THE SOFTWARE IS PROVIDED "AS IS", WITHOUT WARRANTY OF ANY KIND,
EXPRESS OR IMPLIED, INCLUDING BUT NOT LIMITED TO THE WARRANTIES
OF MERCHANTABILITY, FITNESS FOR A PARTICULAR PURPOSE AND
NONINFRINGEMENT. IN NO EVENT SHALL THE AUTHORS OR COPYRIGHT
HOLDERS BE LIABLE FOR ANY CLAIM, DAMAGES OR OTHER LIABILITY,
WHETHER IN AN ACTION OF CONTRACT, TORT OR OTHERWISE, ARISING
FROM, OUT OF OR IN CONNECTION WITH THE SOFTWARE OR THE USE OR
OTHER DEALINGS IN THE SOFTWARE.
Author: Kermin Fleming
*/
// Global Imports
import GetPut::*;
// We only use the default params if the compile flag is turned on.
`ifdef PLB_DEFAULTS
import PLBMasterDefaultParameters::*;
`endif
`define PLB_CLK_NAME "mClk"
`define PLB_RST_NAME "mRst"
`define PLB_COMPRESS_NAME "mCompress"
`define PLB_ABUS_NAME "mABus"
`define PLB_BE_NAME "mBE"
`define PLB_RNW_NAME "mRNW"
`define PLB_ABORT_NAME "mAbort"
`define PLB_BUSLOCK_NAME "mBusLock"
`define PLB_PRESS_NAME "mpress"
`define PLB_GUARDED_NAME "mGuarded"
`define PLB_LOCKERR_NAME "mLockErr"
`define PLB_MSIZE_NAME "mMSize"
`define PLB_ORDERED_NAME "mOrdered"
`define PLB_PRIORITY_NAME "mPriority"
`define PLB_RDBURST_NAME "mRdBurst"
`define PLB_REQUEST_NAME "mRequest"
`define PLB_SIZE_NAME "mSize"
`define PLB_TYPE_NAME "mType"
`define PLB_WRBURST_NAME "mWrBurst"
`define PLB_WRDBUS_NAME "mWrDBus"
`define PLB_MADDRACK_NAME "mAddrAck"
`define PLB_MBUSY_NAME "mBusy"
`define PLB_MERR_NAME "mErr"
`define PLB_MRDBTERM_NAME "mRdBTerm"
`define PLB_MRDDACK_NAME "mRdDAck"
`define PLB_MRDDBUS_NAME "mRdDBus"
`define PLB_MRDWDADDR_NAME "mRdWdAddr"
`define PLB_MREARBITRATE_NAME "mRearbitrate"

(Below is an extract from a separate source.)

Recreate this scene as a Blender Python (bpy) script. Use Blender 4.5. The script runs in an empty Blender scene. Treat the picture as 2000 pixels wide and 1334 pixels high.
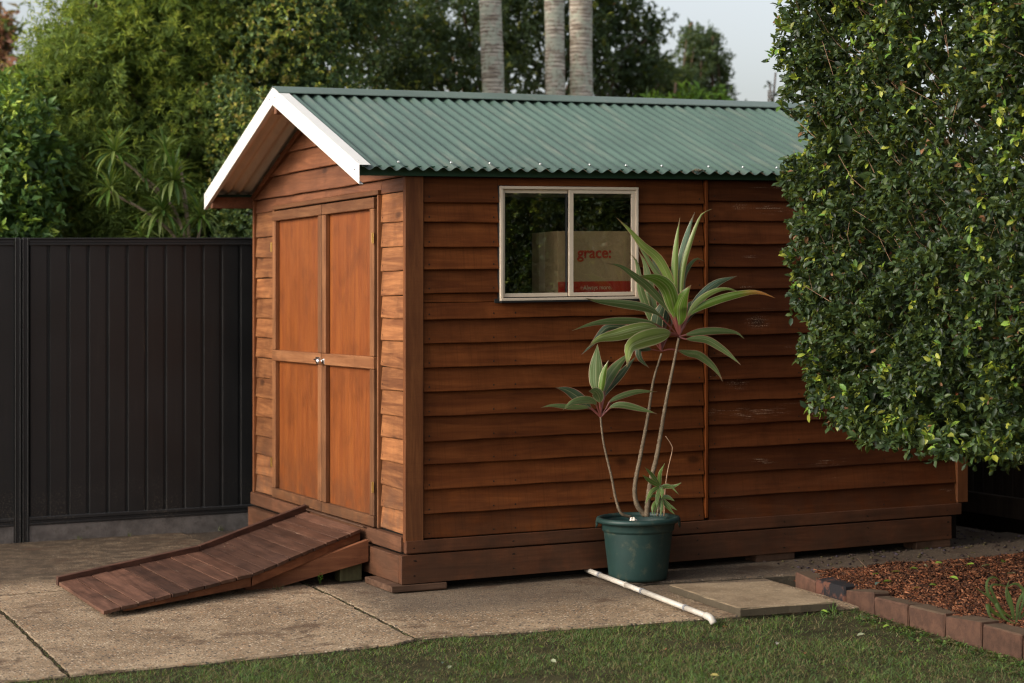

`define PLB_MWRBTERM_NAME "mWrBTerm"
`define PLB_MWRDACK_NAME "mWrDAck"
`define PLB_MSSIZE_NAME "mSSize"
`define PLB_SMERR_NAME "sMErr"
`define PLB_SMBUSY_NAME "sMBusy"
interface PLBMasterWires;
(* always_ready, prefix="", result=`PLB_ABUS_NAME *)
method Bit#(PLBAddrSize) mABus(); // Address Bus
(* always_ready, prefix="", result=`PLB_BE_NAME *)
method Bit#(8) mBE(); // Byte Enable
(* always_ready, prefix="", result=`PLB_RNW_NAME *)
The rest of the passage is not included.